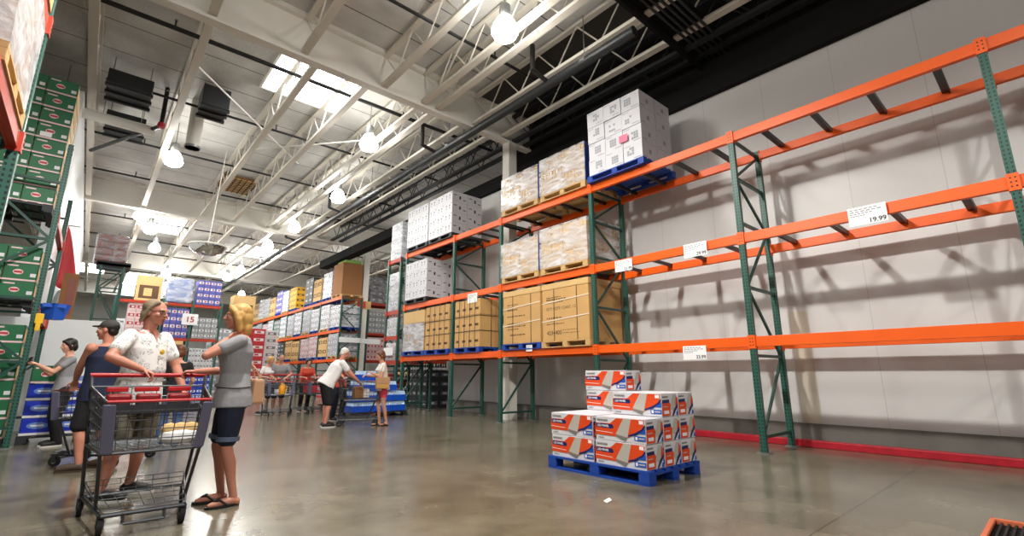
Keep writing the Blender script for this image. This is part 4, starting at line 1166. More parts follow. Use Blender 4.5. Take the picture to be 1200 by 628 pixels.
# pallet of bottled water behind the stooping man
pallet('black pallet under the packs of bottled water', (5.35, 12.35, 0), 1.5, 1.6, 'black_pallet', parts=False)
def water_pack():
    mb = MB()
    for i in range(6):
        for j in range(4):
            mb.lathe([(0.029, 0), (0.031, 0.02), (0.028, 0.08), (0.031, 0.13), (0.031, 0.17), (0.014, 0.225), (0.014, 0.25)], (0.034 + i * 0.0625, 0.034 + j * 0.0635, 0.0), M['water_clear'], 8)
    mb.box(0, 0.378, 0, 0.258, 0.0, 0.155, M['water_blue'])
    return mb.mesh('water_pack', smooth=True)
wm = water_pack()
for L in range(4):
    for i in range(4 if L < 2 else 3):
        for j in range(3 if L < 2 else 2):
            if L == 3 and (i == 2 or j == 1): continue
            o = link('water_pack', wm, None, (5.38 + i * 0.385 + (0.1 if L > 1 else 0), 12.4 + j * 0.27, 0.137 + L * 0.27))
            tag(o, 'blue pack of bottled water, %s layer, %s along, %s row back' % (ROW[L] if L < 3 else 'top', ORD[i], ORD[j]), 'water pack', 'packs of bottled water')

# orange mesh basket at the lower right corner
t = thing('mesh_basket', 'orange rimmed black mesh basket on the floor in the lower right corner', 'basket', (4.98, 0.5, 0))
M['pale_orange'] = mat('pale_orange_plastic', rgb(214, 112, 74), 0.5)
bk = MB()
for a, b, c, d in ((-0.75, -0.72, -0.52, 0.03), (-0.05, -0.02, -0.52, 0.03), (-0.75, -0.02, 0.0, 0.03), (-0.75, -0.02, -0.52, -0.49)):
    bk.box(a, b, c, d, 0.02, 0.12, M['pale_orange'])
bk.build('rim', t, bevel=0.008)
bg = MB()
for k in range(15):
    bg.box(-0.74, -0.03, -0.49 + 0.035 * k, -0.478 + 0.035 * k, 0.085, 0.1, M['rubber'])
for k in range(13):
    bg.box(-0.70 + 0.055 * k, -0.685 + 0.055 * k, -0.5, 0.01, 0.075, 0.09, M['rubber'])
bg.box(-0.74, -0.03, -0.5, 0.01, 0.0, 0.02, M['rubber'])
bg.build('mesh_grid', t)

# ------------------------------------------------------------------ shopping carts
def make_cart(label, loc, rz):
    """nose towards -y, handle towards +y"""
    t = thing('shopping_cart', label, 'shopping cart', loc, rz)
    g, wv = M['cart_frame'], M['grey_wire']
    def lerp(a, b, k): return a + (b - a) * k
    YF, YR = -0.45, 0.40
    def xw(y, z):      # half width of the basket
        k = (y - YF) / (YR - YF)
        return lerp(0.295, 0.375, k) + 0.03 * (z - 0.57) / 0.4
    def ztop(y): return lerp(0.91, 1.0, (y - YF) / (YR - YF))
    ZB = 0.57
    b = MB()
    r = 0.0032
    # floor of the basket
    for k in range(11):
        y = lerp(YF, YR, k / 10); b.tube((-xw(y, ZB), y, ZB), (xw(y, ZB), y, ZB), r, wv, 5)
    for k in range(11):
        u = -1 + 2 * k / 10; b.tube((u * xw(YF, ZB), YF, ZB), (u * xw(YR, ZB), YR, ZB), r, wv, 5)
    # front, sides
    for k in range(10):
        u = -1 + 2 * k / 9
        b.tube((u * xw(YF, ZB), YF, ZB), (u * xw(YF, 0.9), YF - 0.03, 0.91), r, wv, 5)
        b.tube((u * xw(YR, ZB), YR, ZB), (u * xw(YR, 1.0), YR + 0.02, 1.0), r, wv, 5)
    for sx in (-1, 1):
        for k in range(13):
            y = lerp(YF, YR, k / 12); b.tube((sx * xw(y, ZB), y, ZB), (sx * xw(y, ztop(y)), y, ztop(y)), r, wv, 5)
        for k in range(1, 5):
            q = k / 5
            b.tube((sx * xw(YF, lerp(ZB, 0.91, q)), YF - 0.03 * q, lerp(ZB, 0.91, q)), (sx * xw(YR, lerp(ZB, 1.0, q)), YR + 0.02 * q, lerp(ZB, 1.0, q)), r, wv, 5)
    for k in range(1, 5):
        q = k / 5; z = lerp(ZB, 0.91, q)
        b.tube((-xw(YF, z), YF - 0.03 * q, z), (xw(YF, z), YF - 0.03 * q, z), r * 1.2, wv, 5)
        z = lerp(ZB, 1.0, q)
        b.tube((-xw(YR, z), YR + 0.02 * q, z), (xw(YR, z), YR + 0.02 * q, z), r, wv, 5)
    b.build('basket', t)
    rim = MB()
    c = [(-xw(YR, 1.0), YR + 0.02, 1.0), (-xw(YF, 0.91), YF - 0.03, 0.91), (xw(YF, 0.91), YF - 0.03, 0.91), (xw(YR, 1.0), YR + 0.02, 1.0)]
    rim.path([c[1], c[0], c[3], c[2]], 0.008, M['grey_wire'], 6)
    rim.build('rim', t)
    MB().tube(c[1], c[2], 0.011, M['red_plastic'], 8).build('front_trim', t, smooth=True)
    # corner bumpers at the nose
    for sx in (-1, 1):
        MB().raw([(sx * (xw(YF, z) - a), YF - e - 0.03 * (z - ZB) / 0.34, z) for z in (0.55, 0.89) for a, e in ((0.055, 0.018), (-0.02, 0.018), (-0.02, -0.07), (0.0, -0.07))],
                 [(0, 1, 5, 4), (1, 2, 6, 5), (2, 3, 7, 6), (3, 0, 4, 7), (0, 3, 2, 1), (4, 5, 6, 7)], M['bumper']).build('bumper', t, bevel=0.008)
    # handle
    MB().tube((-0.43, 0.52, 1.095), (0.43, 0.52, 1.095), 0.019, M['red_plastic'], 12).build('handle', t, smooth=True)
    f = MB()
    for sx in (-1, 1):
        f.path([(sx * 0.245, -0.42, 0.135), (sx * 0.345, 0.40, 0.135), (sx * 0.375, 0.30, 0.55), (sx * 0.41, 0.44, 0.98), (sx * 0.42, 0.52, 1.095)], 0.0135, g, 8)
        f.tube((sx * 0.375, 0.30, 0.55), (sx * 0.30, -0.43, 0.55), 0.0125, g, 8)
        f.tube((sx * 0.27, -0.2, 0.14), (sx * 0.305, -0.36, 0.55), 0.0125, g, 8)
    f.tube((-0.245, -0.42, 0.135), (0.245, -0.42, 0.135), 0.016, g, 8).tube((-0.345, 0.4, 0.135), (0.345, 0.4, 0.135), 0.0135, g, 8)
    f.tube((-0.3, -0.43, 0.55), (0.3, -0.43, 0.55), 0.0125, g, 8).tube((-0.375, 0.3, 0.55), (0.375, 0.3, 0.55), 0.0125, g, 8)
    f.build('frame', t, smooth=True)
    MB().path([(-0.12, -0.43, 0.135), (-0.12, -0.46, 0.075), (0.12, -0.46, 0.075), (0.12, -0.43, 0.135)], 0.011, g, 8).build('nose_loop', t, smooth=True)
    tr = MB()
    for k in range(9):
        u = -1 + 2 * k / 8
        tr.tube((u * 0.25, -0.40, 0.165), (u * 0.34, 0.38, 0.165), 0.003, wv, 5)
    for k in range(5):
        y = lerp(-0.40, 0.38, k / 4); w = lerp(0.25, 0.34, k / 4)
        tr.tube((-w, y, 0.168), (w, y, 0.168), 0.0035, wv, 5)
    for z in (0.21, 0.25):
        tr.path([(-0.25, -0.4, 0.165), (-0.335, 0.38, z), (0.335, 0.38, z), (0.25, -0.4, 0.165)], 0.0035, wv, 5)
    for k in range(7):
        u = -1 + 2 * k / 6
        tr.tube((u * 0.335, 0.38, 0.165), (u * 0.335, 0.38, 0.25), 0.003, wv, 5)
    tr.build('lower_tray', t)
    # child seat at the handle end
    st = MB()
    st.box(-0.35, 0.35, 0.21, 0.225, 0.78, 0.85, M['cart_dark'])
    st.box(-0.35, 0.35, 0.22, 0.40, 0.775, 0.79, M['cart_dark'])
    st.build('child_seat', t)
    for x0, x1 in ((-0.31, -0.16), (-0.12, 0.06), (0.12, 0.3)):
        MB().box(x0, x1, 0.375, 0.395, 0.955, 0.995, M['red_plastic']).build('seat_flap', t, bevel=0.008)
    for sx in (-1, 1):
        for y, x in ((-0.38, 0.24), (0.37, 0.345)):
            cb = MB()
            cb.wheel((sx * x, y, 0.063), (1, 0, 0), 0.063, 0.032, M['rubber'], 16)
            cs = cb.build('caster', t, smooth=True)
            MB().box(sx * x - 0.024, sx * x - 0.018, y - 0.025, y + 0.025, 0.05, 0.13, g).box(sx * x + 0.018, sx * x + 0.024, y - 0.025, y + 0.025, 0.05, 0.13, g).box(sx * x - 0.024, sx * x + 0.024, y - 0.025, y + 0.025, 0.125, 0.137, g).build('fork', cs)
            MB().wheel((sx * x, y, 0.063), (1, 0, 0), 0.03, 0.036, M['galv'], 12).build('hub', cs)
    return t
M['cart_frame'] = mat('cart_tube', rgb(70, 72, 76), 0.35, metal=0.6)
M['cart_dark'] = mat('dark_seat_plastic', rgb(44, 44, 50), 0.5)
cart0 = make_cart('shopping cart with bread inside, between the man in white and the blond woman', (0.48, 5.03, 0), R(0))
def cart(label, loc, rz):
    return dup(cart0, loc, R(rz), label)
cart('shopping cart held by the man in the navy sleeveless top', (0.34, 8.36, 0), -127)
cart('shopping cart with an orange juice jug, pushed by the couple by the aisle rack', (4.17, 14.55, 0), -10)
cart('shopping cart between the stooping man and the lady in pink shorts', (4.82, 10.75, 0), 62)
cart('shopping cart half hidden behind the stooping man in the white top', (5.12, 14.85, 0), 12)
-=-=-
Restate the material word for word from its first line through the line containing "bg.build('mesh_grid', t)", both included; the pictures do not belong in it.

* [Answer to the task]:
Keep writing the Blender script for this image. This is part 4, starting at line 1166. More parts follow. Use Blender 4.5. Take the picture to be 1200 by 628 pixels.
# pallet of bottled water behind the stooping man
pallet('black pallet under the packs of bottled water', (5.35, 12.35, 0), 1.5, 1.6, 'black_pallet', parts=False)
def water_pack():
    mb = MB()
    for i in range(6):
        for j in range(4):
            mb.lathe([(0.029, 0), (0.031, 0.02), (0.028, 0.08), (0.031, 0.13), (0.031, 0.17), (0.014, 0.225), (0.014, 0.25)], (0.034 + i * 0.0625, 0.034 + j * 0.0635, 0.0), M['water_clear'], 8)
    mb.box(0, 0.378, 0, 0.258, 0.0, 0.155, M['water_blue'])
    return mb.mesh('water_pack', smooth=True)
wm = water_pack()
for L in range(4):
    for i in range(4 if L < 2 else 3):
        for j in range(3 if L < 2 else 2):
            if L == 3 and (i == 2 or j == 1): continue
            o = link('water_pack', wm, None, (5.38 + i * 0.385 + (0.1 if L > 1 else 0), 12.4 + j * 0.27, 0.137 + L * 0.27))
            tag(o, 'blue pack of bottled water, %s layer, %s along, %s row back' % (ROW[L] if L < 3 else 'top', ORD[i], ORD[j]), 'water pack', 'packs of bottled water')

# orange mesh basket at the lower right corner
t = thing('mesh_basket', 'orange rimmed black mesh basket on the floor in the lower right corner', 'basket', (4.98, 0.5, 0))
M['pale_orange'] = mat('pale_orange_plastic', rgb(214, 112, 74), 0.5)
bk = MB()
for a, b, c, d in ((-0.75, -0.72, -0.52, 0.03), (-0.05, -0.02, -0.52, 0.03), (-0.75, -0.02, 0.0, 0.03), (-0.75, -0.02, -0.52, -0.49)):
    bk.box(a, b, c, d, 0.02, 0.12, M['pale_orange'])
bk.build('rim', t, bevel=0.008)
bg = MB()
for k in range(15):
    bg.box(-0.74, -0.03, -0.49 + 0.035 * k, -0.478 + 0.035 * k, 0.085, 0.1, M['rubber'])
for k in range(13):
    bg.box(-0.70 + 0.055 * k, -0.685 + 0.055 * k, -0.5, 0.01, 0.075, 0.09, M['rubber'])
bg.box(-0.74, -0.03, -0.5, 0.01, 0.0, 0.02, M['rubber'])
bg.build('mesh_grid', t)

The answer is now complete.